• Task description
Count how many lines contain "from" and reply with that number only.

-------- Listing

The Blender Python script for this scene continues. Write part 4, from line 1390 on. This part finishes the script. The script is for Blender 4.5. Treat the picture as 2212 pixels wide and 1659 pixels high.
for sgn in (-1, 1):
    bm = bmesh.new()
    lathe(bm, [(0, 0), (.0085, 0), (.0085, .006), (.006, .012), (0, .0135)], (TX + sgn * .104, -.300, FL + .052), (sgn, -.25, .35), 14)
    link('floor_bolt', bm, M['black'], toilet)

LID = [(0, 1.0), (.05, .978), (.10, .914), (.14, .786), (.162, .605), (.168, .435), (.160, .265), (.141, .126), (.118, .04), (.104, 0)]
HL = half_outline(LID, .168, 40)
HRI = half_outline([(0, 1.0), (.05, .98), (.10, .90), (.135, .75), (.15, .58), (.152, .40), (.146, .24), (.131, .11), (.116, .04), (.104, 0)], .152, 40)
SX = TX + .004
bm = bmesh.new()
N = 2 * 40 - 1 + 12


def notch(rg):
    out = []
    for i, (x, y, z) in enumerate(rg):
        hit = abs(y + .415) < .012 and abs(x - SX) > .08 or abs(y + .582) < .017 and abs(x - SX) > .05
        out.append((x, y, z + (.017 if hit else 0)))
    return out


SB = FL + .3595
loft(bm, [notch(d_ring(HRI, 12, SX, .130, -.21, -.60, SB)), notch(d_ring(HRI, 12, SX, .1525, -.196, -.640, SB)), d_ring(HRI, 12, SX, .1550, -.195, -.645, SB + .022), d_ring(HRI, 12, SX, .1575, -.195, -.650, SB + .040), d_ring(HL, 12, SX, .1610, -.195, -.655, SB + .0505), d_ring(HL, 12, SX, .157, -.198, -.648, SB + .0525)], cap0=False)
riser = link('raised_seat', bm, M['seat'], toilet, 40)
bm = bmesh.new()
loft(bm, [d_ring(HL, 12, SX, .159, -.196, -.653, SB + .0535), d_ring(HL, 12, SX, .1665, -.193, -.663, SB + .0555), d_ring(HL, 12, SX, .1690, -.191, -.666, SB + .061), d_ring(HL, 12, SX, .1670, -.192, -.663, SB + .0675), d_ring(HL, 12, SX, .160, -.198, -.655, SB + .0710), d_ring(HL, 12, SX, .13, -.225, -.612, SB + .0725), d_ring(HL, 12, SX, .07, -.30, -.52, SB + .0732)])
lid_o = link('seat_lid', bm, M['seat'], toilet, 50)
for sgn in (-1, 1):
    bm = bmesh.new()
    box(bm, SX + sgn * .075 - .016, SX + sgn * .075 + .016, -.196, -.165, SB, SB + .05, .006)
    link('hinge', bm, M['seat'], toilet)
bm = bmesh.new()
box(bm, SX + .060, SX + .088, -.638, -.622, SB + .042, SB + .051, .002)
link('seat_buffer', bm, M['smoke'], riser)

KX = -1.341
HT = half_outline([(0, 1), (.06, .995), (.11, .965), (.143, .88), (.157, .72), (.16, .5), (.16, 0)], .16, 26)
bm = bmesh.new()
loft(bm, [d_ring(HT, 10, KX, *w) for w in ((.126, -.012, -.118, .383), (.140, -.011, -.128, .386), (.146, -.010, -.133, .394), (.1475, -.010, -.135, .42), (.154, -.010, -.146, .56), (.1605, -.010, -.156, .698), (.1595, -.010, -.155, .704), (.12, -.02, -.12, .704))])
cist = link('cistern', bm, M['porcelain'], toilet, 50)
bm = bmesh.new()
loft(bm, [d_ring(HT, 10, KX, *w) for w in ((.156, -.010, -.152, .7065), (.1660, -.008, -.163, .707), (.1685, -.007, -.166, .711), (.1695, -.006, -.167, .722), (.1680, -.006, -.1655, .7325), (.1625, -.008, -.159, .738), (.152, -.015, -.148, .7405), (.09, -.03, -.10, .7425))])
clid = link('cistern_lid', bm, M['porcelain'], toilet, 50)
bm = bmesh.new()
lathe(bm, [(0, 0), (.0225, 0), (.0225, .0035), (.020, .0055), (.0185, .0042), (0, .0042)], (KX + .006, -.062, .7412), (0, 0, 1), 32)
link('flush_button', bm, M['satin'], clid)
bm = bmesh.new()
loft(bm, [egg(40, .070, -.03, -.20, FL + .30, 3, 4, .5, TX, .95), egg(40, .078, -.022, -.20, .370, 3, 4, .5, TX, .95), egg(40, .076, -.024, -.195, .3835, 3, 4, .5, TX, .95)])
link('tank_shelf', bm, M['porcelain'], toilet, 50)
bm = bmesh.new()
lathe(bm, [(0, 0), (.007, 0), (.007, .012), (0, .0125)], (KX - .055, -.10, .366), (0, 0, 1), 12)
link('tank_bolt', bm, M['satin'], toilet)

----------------
-------- Listing

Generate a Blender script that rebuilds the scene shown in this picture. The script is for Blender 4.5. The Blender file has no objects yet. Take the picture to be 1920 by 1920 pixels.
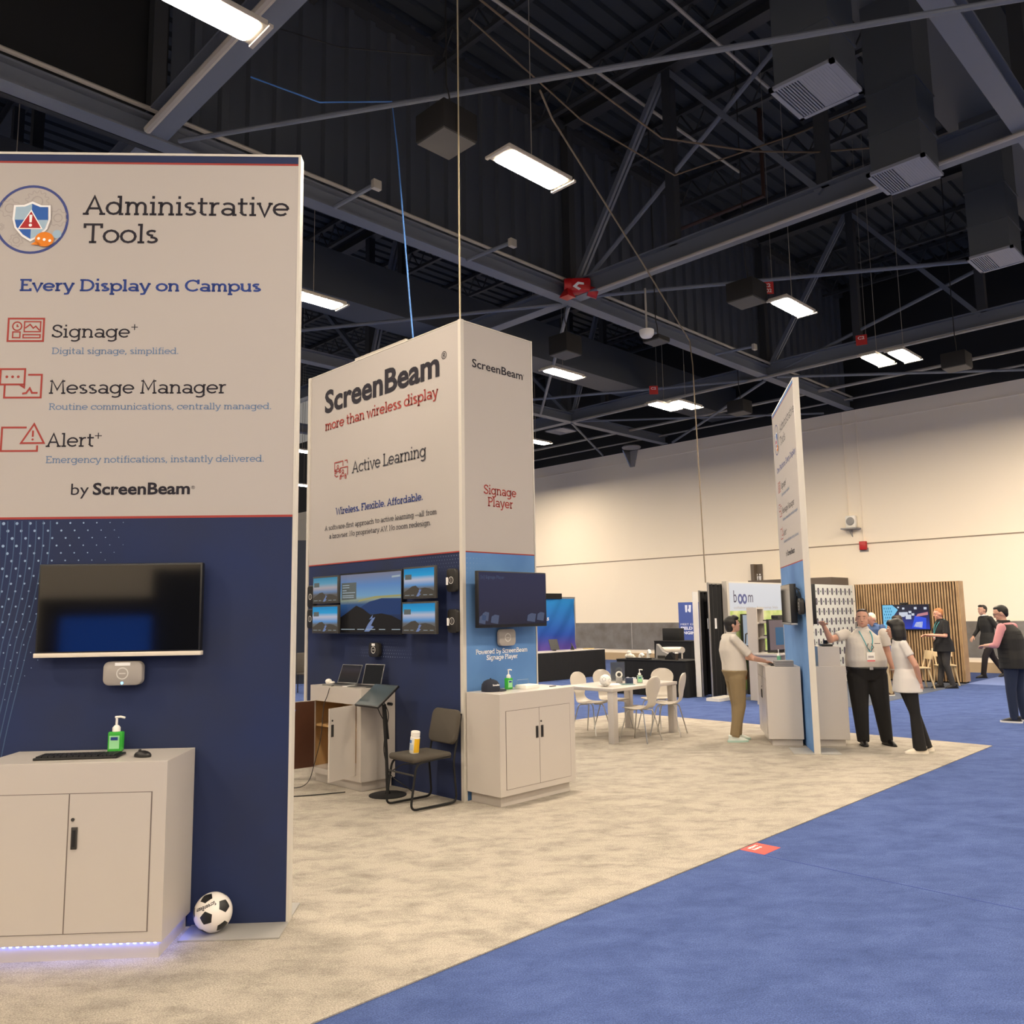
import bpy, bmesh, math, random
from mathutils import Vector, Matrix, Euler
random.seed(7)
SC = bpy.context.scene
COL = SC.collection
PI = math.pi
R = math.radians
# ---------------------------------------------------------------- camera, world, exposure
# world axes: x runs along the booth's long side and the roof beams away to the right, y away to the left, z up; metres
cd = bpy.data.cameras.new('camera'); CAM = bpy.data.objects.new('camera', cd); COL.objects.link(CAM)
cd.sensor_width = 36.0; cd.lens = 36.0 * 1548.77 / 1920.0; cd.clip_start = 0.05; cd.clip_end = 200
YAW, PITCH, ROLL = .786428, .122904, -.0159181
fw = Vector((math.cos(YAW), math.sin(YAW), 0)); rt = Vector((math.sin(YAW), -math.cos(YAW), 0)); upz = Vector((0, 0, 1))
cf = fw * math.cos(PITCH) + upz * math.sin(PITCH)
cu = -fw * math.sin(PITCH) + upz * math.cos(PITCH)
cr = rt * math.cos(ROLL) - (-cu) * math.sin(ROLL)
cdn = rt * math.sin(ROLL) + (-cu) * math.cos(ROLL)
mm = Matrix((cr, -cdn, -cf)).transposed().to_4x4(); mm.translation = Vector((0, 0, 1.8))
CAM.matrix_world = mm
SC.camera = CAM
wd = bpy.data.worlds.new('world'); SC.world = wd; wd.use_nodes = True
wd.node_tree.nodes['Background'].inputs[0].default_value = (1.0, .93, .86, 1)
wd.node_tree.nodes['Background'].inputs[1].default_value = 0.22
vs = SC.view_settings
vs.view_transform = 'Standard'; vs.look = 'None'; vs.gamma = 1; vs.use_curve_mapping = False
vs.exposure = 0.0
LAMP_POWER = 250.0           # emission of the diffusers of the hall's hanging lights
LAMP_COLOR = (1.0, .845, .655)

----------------

• Complete response
2